Entries supplied =
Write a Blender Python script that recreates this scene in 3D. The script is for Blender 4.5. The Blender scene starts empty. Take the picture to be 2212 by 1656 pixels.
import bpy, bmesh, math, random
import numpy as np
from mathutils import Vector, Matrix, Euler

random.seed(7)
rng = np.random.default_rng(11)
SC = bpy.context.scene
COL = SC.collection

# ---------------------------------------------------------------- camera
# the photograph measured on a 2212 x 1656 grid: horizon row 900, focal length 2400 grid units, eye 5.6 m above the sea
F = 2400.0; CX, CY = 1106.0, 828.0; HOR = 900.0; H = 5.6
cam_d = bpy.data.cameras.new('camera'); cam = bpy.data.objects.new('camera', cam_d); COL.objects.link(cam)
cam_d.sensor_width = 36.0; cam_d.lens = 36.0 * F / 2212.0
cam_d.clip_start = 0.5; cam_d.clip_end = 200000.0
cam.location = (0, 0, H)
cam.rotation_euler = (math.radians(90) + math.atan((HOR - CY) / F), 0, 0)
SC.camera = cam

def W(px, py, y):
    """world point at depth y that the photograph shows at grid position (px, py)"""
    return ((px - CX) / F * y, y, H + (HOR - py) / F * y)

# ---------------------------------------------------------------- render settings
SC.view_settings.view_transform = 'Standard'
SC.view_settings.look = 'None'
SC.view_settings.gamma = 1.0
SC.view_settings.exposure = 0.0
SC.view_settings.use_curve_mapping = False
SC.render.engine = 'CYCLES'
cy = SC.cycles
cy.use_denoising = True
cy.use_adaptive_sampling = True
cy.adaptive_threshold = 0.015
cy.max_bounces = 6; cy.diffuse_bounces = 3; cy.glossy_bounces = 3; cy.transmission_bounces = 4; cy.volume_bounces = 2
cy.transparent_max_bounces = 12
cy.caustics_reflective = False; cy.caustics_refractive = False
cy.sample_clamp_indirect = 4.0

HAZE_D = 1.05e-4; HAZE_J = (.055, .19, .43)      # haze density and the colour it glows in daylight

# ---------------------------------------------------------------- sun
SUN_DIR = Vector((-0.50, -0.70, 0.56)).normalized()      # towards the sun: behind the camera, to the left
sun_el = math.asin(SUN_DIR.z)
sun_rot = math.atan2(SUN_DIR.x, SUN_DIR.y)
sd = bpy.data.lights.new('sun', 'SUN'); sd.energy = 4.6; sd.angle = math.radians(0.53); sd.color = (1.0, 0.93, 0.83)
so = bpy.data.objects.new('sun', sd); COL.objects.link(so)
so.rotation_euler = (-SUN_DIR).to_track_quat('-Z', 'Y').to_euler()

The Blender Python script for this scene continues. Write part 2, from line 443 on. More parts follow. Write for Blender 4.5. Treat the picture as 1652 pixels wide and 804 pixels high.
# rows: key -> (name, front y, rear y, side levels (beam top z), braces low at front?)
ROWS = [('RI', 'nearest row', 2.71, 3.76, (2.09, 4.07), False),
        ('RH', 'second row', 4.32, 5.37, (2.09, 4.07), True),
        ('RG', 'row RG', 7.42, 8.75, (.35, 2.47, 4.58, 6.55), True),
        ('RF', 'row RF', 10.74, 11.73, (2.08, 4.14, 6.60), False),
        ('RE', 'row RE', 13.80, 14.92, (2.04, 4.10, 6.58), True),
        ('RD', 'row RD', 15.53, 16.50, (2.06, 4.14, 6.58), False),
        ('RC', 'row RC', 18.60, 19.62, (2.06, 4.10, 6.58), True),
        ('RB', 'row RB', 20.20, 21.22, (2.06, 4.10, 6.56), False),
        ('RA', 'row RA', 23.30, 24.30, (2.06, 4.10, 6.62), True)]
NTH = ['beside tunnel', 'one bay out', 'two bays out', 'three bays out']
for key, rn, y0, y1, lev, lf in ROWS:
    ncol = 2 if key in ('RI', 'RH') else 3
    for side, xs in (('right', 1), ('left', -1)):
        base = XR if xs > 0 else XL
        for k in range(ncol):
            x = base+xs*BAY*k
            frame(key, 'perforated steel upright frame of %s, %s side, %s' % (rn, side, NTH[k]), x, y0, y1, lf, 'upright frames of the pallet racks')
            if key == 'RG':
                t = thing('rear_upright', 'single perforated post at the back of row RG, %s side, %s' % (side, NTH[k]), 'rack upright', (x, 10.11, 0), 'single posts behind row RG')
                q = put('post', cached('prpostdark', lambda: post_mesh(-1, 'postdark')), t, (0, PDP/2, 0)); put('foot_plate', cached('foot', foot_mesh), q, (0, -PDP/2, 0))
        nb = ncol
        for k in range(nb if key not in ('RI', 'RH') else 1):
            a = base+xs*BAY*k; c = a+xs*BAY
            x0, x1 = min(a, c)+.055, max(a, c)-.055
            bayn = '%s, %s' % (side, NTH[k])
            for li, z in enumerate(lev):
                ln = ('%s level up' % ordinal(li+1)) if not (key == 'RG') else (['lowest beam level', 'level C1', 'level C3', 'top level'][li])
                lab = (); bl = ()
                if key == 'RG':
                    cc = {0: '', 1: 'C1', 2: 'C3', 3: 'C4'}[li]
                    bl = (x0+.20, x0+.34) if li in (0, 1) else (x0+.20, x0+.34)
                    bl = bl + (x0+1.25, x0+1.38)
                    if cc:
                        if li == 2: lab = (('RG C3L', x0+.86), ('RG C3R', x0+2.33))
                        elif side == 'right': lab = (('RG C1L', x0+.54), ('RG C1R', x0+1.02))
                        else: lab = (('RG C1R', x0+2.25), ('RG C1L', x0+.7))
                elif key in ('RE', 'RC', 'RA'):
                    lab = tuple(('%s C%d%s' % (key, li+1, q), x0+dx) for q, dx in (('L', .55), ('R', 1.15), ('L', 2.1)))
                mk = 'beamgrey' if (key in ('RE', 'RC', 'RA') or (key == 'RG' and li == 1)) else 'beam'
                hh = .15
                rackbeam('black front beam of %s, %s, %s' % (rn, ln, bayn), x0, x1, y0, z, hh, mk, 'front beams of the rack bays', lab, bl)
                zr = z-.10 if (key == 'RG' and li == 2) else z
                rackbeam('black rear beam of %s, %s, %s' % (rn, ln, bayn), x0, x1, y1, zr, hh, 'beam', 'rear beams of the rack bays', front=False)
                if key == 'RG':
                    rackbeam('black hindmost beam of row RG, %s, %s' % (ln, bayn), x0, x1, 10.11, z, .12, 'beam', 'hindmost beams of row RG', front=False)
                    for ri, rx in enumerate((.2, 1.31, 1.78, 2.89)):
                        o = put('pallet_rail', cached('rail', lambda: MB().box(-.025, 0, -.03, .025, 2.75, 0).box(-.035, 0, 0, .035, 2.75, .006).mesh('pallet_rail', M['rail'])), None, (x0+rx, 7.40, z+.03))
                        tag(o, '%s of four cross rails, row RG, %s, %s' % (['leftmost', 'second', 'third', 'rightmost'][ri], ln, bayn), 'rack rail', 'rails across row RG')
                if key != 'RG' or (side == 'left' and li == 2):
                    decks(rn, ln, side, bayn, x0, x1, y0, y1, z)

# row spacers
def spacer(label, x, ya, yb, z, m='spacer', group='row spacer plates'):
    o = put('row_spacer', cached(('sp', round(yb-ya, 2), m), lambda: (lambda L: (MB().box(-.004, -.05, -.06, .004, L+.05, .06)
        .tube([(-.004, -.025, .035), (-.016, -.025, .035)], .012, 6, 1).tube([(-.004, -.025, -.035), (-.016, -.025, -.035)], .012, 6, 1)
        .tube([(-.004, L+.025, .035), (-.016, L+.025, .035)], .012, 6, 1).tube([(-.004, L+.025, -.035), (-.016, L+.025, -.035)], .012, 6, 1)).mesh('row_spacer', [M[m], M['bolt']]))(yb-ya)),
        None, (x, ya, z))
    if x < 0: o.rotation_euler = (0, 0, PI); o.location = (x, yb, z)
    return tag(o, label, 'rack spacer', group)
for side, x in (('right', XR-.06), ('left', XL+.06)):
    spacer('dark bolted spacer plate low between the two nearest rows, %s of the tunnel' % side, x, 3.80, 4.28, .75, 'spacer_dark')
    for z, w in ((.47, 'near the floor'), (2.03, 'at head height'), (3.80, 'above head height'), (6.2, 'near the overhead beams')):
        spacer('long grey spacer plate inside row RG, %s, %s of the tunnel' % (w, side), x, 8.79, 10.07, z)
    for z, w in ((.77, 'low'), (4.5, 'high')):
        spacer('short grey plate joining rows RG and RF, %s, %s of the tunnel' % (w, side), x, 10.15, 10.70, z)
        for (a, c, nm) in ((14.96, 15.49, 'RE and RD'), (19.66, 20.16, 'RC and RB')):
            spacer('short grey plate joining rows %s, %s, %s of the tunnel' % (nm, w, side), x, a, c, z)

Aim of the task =
Begin with the first line of the listing and copy exactly through the line that contains "COL = SC.collection", please, keeping both ends and leaving out everything after.

The completed task =
Write a Blender Python script that recreates this scene in 3D. The script is for Blender 4.5. The Blender scene starts empty. Take the picture to be 2212 by 1656 pixels.
import bpy, bmesh, math, random
import numpy as np
from mathutils import Vector, Matrix, Euler

random.seed(7)
rng = np.random.default_rng(11)
SC = bpy.context.scene
COL = SC.collection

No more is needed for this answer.